Collected data:
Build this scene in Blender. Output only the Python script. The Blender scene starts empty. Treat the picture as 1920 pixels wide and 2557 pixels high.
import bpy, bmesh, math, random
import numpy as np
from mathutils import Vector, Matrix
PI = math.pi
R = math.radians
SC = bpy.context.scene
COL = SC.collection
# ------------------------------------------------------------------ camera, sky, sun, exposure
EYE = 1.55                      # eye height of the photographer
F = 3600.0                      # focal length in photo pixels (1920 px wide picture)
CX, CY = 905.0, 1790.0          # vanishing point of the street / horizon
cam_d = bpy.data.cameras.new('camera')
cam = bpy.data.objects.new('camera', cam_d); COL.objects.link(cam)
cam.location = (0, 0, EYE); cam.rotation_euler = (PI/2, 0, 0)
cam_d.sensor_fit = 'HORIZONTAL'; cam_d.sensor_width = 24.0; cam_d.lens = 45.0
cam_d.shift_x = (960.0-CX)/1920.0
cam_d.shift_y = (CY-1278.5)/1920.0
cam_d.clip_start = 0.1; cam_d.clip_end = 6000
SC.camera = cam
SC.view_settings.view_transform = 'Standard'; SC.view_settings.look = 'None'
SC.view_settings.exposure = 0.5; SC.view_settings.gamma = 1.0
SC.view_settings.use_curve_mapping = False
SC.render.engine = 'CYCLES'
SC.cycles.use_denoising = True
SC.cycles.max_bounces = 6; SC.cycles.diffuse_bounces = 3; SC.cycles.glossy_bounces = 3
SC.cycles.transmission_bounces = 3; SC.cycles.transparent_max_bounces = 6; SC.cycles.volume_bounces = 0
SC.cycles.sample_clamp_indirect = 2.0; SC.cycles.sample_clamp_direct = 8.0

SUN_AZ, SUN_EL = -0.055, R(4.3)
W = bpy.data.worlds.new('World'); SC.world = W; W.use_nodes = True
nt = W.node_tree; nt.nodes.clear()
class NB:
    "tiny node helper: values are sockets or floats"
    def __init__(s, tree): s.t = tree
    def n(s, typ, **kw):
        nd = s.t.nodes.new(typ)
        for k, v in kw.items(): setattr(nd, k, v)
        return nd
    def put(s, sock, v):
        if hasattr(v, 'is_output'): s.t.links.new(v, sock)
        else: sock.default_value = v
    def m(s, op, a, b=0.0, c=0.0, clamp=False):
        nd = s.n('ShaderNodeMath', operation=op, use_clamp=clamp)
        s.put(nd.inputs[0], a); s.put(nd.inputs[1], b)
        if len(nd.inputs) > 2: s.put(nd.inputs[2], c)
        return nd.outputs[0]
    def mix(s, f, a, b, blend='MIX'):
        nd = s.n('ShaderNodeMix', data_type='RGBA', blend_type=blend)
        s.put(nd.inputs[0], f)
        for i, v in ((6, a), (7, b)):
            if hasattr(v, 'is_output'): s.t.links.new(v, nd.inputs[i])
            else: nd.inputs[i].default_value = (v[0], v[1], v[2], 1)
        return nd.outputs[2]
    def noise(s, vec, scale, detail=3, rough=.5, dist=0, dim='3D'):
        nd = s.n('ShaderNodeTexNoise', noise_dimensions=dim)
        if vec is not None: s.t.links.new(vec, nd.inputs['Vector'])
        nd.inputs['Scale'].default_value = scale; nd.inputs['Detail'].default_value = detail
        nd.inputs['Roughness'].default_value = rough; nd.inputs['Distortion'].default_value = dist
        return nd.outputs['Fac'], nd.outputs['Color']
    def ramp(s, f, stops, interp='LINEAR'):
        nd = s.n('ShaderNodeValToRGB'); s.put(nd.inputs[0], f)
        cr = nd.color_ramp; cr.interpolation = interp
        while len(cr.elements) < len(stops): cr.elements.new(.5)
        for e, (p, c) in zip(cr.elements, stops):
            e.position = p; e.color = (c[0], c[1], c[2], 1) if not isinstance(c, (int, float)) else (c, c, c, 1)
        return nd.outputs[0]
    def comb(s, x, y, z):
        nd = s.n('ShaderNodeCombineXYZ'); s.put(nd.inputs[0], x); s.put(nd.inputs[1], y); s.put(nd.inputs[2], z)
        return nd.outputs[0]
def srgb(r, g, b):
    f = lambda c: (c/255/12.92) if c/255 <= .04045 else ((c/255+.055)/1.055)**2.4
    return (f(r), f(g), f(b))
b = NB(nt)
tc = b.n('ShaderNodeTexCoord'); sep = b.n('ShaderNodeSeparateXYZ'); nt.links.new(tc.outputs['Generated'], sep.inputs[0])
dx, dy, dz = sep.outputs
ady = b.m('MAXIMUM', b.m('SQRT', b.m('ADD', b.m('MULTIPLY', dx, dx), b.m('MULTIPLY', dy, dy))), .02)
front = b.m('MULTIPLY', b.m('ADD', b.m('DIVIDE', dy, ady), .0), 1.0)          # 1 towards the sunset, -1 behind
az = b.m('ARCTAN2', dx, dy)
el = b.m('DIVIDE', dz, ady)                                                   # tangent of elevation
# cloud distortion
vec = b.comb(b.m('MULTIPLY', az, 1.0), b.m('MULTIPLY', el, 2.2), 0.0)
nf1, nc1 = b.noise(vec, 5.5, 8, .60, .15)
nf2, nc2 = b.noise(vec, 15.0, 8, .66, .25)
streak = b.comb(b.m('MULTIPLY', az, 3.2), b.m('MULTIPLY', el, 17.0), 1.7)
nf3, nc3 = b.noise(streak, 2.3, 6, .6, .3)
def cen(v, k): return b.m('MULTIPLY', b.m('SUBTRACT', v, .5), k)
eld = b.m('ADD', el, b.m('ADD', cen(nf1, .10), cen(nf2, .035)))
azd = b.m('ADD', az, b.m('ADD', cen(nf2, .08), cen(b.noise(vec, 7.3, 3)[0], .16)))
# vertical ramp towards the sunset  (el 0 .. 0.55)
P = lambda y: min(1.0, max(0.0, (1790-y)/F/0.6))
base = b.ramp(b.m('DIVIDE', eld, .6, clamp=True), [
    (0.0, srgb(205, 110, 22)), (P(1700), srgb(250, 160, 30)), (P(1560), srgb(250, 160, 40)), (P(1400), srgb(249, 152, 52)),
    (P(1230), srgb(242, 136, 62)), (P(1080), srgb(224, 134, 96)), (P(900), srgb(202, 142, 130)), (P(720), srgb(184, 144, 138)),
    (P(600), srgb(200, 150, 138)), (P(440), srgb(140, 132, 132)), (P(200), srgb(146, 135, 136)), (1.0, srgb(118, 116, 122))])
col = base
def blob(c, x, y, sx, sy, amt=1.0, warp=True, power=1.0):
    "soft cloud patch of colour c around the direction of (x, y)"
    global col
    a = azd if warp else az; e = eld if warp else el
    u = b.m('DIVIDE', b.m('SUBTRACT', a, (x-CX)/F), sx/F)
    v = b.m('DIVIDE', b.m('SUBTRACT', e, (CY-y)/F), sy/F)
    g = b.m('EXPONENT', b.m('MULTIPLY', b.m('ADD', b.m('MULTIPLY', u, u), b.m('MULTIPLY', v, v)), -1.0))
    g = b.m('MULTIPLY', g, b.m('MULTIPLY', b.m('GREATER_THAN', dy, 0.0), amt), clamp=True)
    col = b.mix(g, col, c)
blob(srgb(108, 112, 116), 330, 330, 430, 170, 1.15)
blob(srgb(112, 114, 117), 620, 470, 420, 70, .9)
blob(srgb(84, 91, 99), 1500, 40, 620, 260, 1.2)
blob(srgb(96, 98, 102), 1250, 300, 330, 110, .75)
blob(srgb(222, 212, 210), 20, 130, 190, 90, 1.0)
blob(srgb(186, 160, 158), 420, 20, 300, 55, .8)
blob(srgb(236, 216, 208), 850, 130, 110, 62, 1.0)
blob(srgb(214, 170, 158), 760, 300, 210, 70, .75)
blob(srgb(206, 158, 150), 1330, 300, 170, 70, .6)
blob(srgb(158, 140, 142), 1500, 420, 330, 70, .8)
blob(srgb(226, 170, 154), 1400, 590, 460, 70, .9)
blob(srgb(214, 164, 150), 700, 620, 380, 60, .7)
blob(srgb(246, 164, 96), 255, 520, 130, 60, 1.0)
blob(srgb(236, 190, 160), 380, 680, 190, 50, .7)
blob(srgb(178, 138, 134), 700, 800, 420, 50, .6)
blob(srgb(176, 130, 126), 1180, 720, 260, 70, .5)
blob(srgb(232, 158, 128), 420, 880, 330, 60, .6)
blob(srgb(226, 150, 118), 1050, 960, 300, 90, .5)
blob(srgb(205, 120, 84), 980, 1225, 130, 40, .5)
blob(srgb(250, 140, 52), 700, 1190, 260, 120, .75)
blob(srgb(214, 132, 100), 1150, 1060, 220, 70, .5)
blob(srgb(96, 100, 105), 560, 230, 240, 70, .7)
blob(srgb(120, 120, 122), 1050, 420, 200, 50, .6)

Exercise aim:
From the opening line of the data above through the line that contains "SC.cycles.sample_clamp_indirect = 2.0;", please print each line as it stands and only those lines.

Finished task:
Build this scene in Blender. Output only the Python script. The Blender scene starts empty. Treat the picture as 1920 pixels wide and 2557 pixels high.
import bpy, bmesh, math, random
import numpy as np
from mathutils import Vector, Matrix
PI = math.pi
R = math.radians
SC = bpy.context.scene
COL = SC.collection
# ------------------------------------------------------------------ camera, sky, sun, exposure
EYE = 1.55                      # eye height of the photographer
F = 3600.0                      # focal length in photo pixels (1920 px wide picture)
CX, CY = 905.0, 1790.0          # vanishing point of the street / horizon
cam_d = bpy.data.cameras.new('camera')
cam = bpy.data.objects.new('camera', cam_d); COL.objects.link(cam)
cam.location = (0, 0, EYE); cam.rotation_euler = (PI/2, 0, 0)
cam_d.sensor_fit = 'HORIZONTAL'; cam_d.sensor_width = 24.0; cam_d.lens = 45.0
cam_d.shift_x = (960.0-CX)/1920.0
cam_d.shift_y = (CY-1278.5)/1920.0
cam_d.clip_start = 0.1; cam_d.clip_end = 6000
SC.camera = cam
SC.view_settings.view_transform = 'Standard'; SC.view_settings.look = 'None'
SC.view_settings.exposure = 0.5; SC.view_settings.gamma = 1.0
SC.view_settings.use_curve_mapping = False
SC.render.engine = 'CYCLES'
SC.cycles.use_denoising = True
SC.cycles.max_bounces = 6; SC.cycles.diffuse_bounces = 3; SC.cycles.glossy_bounces = 3
SC.cycles.transmission_bounces = 3; SC.cycles.transparent_max_bounces = 6; SC.cycles.volume_bounces = 0
SC.cycles.sample_clamp_indirect = 2.0; SC.cycles.sample_clamp_direct = 8.0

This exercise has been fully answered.